It’s usually the reviews that feature most prominently in my notes about The Nation. That’s because the notes are about things I might want to look up again, and The Nation‘s articles and columns are usually of strictly timely interest. This week’s issue is no exception.
In this issue, Arthur Danto reviews a retrospective of Giorgio Morandi‘s paintings currently showing at the Metropolitan Museum of Art. I’ve always had a fondness for Morandi’s subdued color schemes and restricted perspective. Danto claims that the objects in Morandi’s still lifes seem much more active than is typical for the genre; sometimes they seem “to interact and jostle” as if competing for space on the table. He cites this 1961 painting as an especially crowded one. He may be onto something; for example, this 1914 piece does seem to point forward to the Futurists. But more often when I look at Morandi I see pictures like the one I’ve posted here, quiet images that neither call out for attention with flash nor resist the viewer with trickery, but, rather, allow those who are so minded to take whatever look they wish.
Throughout a review of a reissue of Lionel Trilling’s The Liberal Imagination runs the question of what it might mean for literature to have, as Trilling always insisted it should have, a serious moral purpose. Trilling tries to answer the question with a remark about The Adventures of Huckleberry Finn, an answer the reviewer finds unsatisfactory:
“No one who reads thoughtfully the dialectic of Huck’s great moral crisis will ever again be wholly able to accept without some question and some irony the assumptions of the respectable morality by which he lives, nor will ever again be certain that what he considers the clear dictates of moral reason are not merely the engrained customary beliefs of his time and place.” One response to this might be to say that anyone capable of this kind of “thoughtful” reading is not likely to be a prisoner of social convention in the first place, and vice versa. The passage risks both patronizing the imagined reader and imputing an unrealistic power to Twain’s book. In such passages, the adjective “moral” appears overworked, now indicating the merely conventional social codes, now referring to the wider human vision offered by the critic.

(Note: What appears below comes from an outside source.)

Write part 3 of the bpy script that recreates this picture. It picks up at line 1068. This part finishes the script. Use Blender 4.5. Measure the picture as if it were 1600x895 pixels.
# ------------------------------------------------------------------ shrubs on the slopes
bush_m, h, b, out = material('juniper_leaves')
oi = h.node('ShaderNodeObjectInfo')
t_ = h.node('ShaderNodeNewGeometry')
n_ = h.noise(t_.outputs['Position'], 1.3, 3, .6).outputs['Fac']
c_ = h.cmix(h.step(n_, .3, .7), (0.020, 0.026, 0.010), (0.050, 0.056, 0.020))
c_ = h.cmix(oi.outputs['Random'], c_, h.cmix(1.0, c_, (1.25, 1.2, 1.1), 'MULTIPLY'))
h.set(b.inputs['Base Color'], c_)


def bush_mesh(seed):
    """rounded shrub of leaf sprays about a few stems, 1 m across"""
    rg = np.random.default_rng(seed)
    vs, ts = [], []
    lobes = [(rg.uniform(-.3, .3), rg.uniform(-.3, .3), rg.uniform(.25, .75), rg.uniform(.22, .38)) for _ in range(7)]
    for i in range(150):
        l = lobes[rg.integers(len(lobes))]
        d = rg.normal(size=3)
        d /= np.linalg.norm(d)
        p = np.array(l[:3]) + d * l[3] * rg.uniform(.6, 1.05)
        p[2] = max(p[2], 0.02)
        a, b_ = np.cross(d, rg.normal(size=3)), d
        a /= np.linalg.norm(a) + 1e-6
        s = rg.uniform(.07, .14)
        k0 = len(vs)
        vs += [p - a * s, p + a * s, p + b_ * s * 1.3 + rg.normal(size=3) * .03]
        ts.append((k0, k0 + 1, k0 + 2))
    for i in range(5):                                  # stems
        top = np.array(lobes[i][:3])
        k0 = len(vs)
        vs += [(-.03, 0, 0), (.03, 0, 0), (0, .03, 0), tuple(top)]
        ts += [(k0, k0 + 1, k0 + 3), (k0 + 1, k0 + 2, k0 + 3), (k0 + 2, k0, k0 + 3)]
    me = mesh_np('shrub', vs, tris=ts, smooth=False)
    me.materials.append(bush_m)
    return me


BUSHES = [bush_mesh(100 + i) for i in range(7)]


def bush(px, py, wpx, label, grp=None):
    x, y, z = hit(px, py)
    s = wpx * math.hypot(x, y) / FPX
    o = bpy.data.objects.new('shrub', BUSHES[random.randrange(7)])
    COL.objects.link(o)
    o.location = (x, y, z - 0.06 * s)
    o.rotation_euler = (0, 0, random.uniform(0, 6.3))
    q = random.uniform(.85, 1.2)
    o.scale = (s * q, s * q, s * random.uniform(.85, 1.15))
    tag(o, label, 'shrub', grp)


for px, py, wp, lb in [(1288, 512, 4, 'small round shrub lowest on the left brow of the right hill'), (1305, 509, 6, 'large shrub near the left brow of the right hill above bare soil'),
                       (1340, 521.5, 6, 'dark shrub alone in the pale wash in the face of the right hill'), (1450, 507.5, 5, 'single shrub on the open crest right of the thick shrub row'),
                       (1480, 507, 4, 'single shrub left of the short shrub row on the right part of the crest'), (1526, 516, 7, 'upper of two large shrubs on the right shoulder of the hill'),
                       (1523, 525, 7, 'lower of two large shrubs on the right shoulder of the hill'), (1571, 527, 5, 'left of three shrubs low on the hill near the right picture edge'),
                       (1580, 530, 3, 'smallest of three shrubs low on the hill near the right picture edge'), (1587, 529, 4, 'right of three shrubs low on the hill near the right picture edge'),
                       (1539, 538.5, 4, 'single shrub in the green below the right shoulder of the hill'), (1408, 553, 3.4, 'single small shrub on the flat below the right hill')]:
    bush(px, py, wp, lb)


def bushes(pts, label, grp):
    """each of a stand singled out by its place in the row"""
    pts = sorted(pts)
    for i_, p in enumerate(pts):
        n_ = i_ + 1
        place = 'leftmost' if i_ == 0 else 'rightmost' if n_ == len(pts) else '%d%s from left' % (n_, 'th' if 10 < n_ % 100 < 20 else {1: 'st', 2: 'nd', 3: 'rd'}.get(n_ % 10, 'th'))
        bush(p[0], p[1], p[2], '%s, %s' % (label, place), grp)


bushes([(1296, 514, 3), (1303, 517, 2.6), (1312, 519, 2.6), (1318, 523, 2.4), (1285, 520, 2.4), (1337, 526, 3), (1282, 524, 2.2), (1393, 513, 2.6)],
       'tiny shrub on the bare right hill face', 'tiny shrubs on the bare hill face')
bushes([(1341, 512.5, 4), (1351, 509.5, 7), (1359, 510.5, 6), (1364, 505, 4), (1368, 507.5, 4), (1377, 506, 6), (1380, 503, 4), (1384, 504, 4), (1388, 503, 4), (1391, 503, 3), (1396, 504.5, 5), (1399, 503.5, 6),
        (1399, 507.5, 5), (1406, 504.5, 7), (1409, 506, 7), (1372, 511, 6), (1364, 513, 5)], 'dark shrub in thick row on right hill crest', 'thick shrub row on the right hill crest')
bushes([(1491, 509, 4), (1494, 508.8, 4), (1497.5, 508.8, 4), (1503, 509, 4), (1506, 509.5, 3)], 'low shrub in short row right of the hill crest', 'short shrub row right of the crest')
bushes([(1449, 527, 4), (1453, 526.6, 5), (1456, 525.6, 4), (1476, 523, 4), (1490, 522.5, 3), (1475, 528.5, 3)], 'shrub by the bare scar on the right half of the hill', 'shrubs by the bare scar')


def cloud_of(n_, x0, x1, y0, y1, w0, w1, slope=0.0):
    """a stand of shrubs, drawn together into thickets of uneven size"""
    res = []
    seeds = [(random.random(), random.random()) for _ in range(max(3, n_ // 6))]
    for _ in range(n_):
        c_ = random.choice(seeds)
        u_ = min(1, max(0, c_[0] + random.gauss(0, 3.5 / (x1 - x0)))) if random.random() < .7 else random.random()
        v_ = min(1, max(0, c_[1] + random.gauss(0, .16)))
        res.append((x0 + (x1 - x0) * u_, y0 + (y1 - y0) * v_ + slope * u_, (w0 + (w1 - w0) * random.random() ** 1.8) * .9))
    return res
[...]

A fair criticism, one must admit. Humanists from Plato on would have to plead guilty to the charges the reviewer levels against Trilling here.
Elsewhere in the issue, Katha Pollitt quotes New York University historian Linda Gordon, a founder of Feminists for Obama, calling on feminists to keep up pressure on Mr O, since that’s what their opponents will be doing. She also quotes an op-ed by economist Randy Albelda calling for increased investment in health, education, eldercare, and other industries that employ many women as part of any economic stimulus plan. Alexander Cockburn points out that in the aftermath of the Mumbai shootings, several top Indian officials were driven from office in disgrace, a stark contrast with the failure of any senior American to so much as admit error in the aftermath of 9/11. Stuart Klawans reviews recent films Milk, Australia, and Wendy and Lucy.
cymast
/ December 12, 2008“Natura Morta” does seem like it’s jostling.
acilius
/ December 12, 2008Maybe it’s just something I can’t see. Most of his paintings look very still to me.
cymast
/ December 12, 2008It’s an optical illusion- the combination of vertical and right-slanting lines.
acilius
/ December 12, 2008I see the illusion, but it still looks restful to me. Maybe an imagination deficit on my part.